WOW!!! It is up to 400 parts per million???? OH NOES!!! WE ARE DOOOOOMED!!!
Hang on?
Just a minute……Why are we not fried to a crisp already?
In fact, not only are we not fried to a crisp…. but….. Why has warming stalled for close to 2 decades now, in spite of rapidly increasing CO2?
Hmmmmmmmmm….
Could it actually be that CO2 is NOT the catastrophic danger that we had been mistakenly led to believe, after all?
If you look at the raw flask data, 400ppm has been exceeded many times at many places since Scripps started using their method. They don’t include those values when they calculate their monthly “background” averages. That 400ppm monthly average value was exceeded at an Arctic site back in the spring of 2012. Yes, it will continue to rise, but not in lock step with anthro emissions. The rate of rise is less now than it was several years ago and appears to be decreasing while man made emission rates have been increasing.
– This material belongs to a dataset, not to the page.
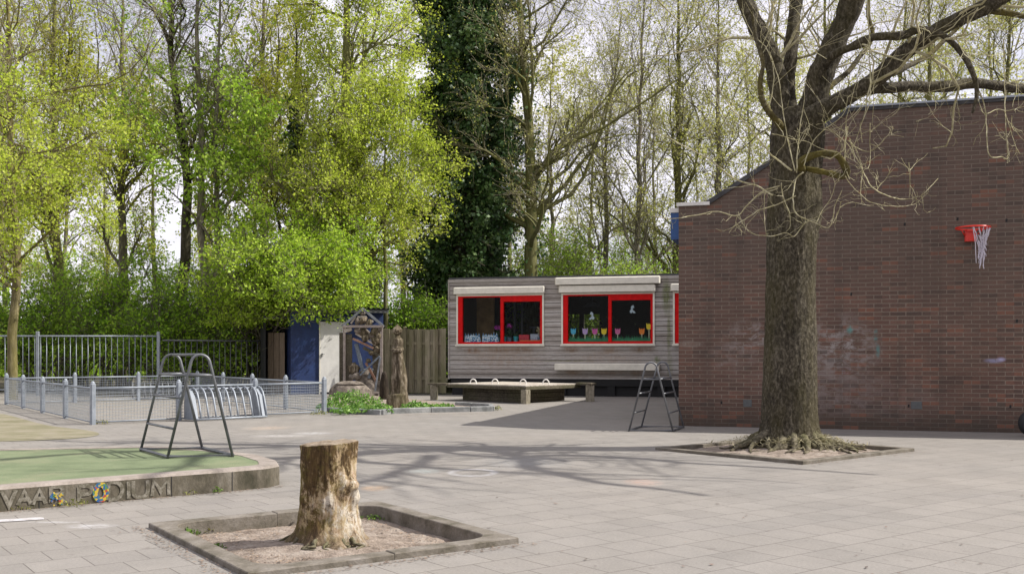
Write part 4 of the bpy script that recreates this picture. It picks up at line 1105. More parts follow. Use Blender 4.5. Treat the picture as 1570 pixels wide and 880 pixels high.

“What Does 400 ppm Look Like?” A very low concentration, for those used to working in glasshouses where CO2-level is boosted to encourage plant growth to make more human-food
It was snowing yesterday in some parts of Spain. Such a strange warming…
I still don’t understand as to why CD Meter readings are not included in local weather forecasts. What is wrong with the meteorologists anyway? Don’t they know that when there is a high reading of CO2 in their local region, that would explain why local temperatures are rising?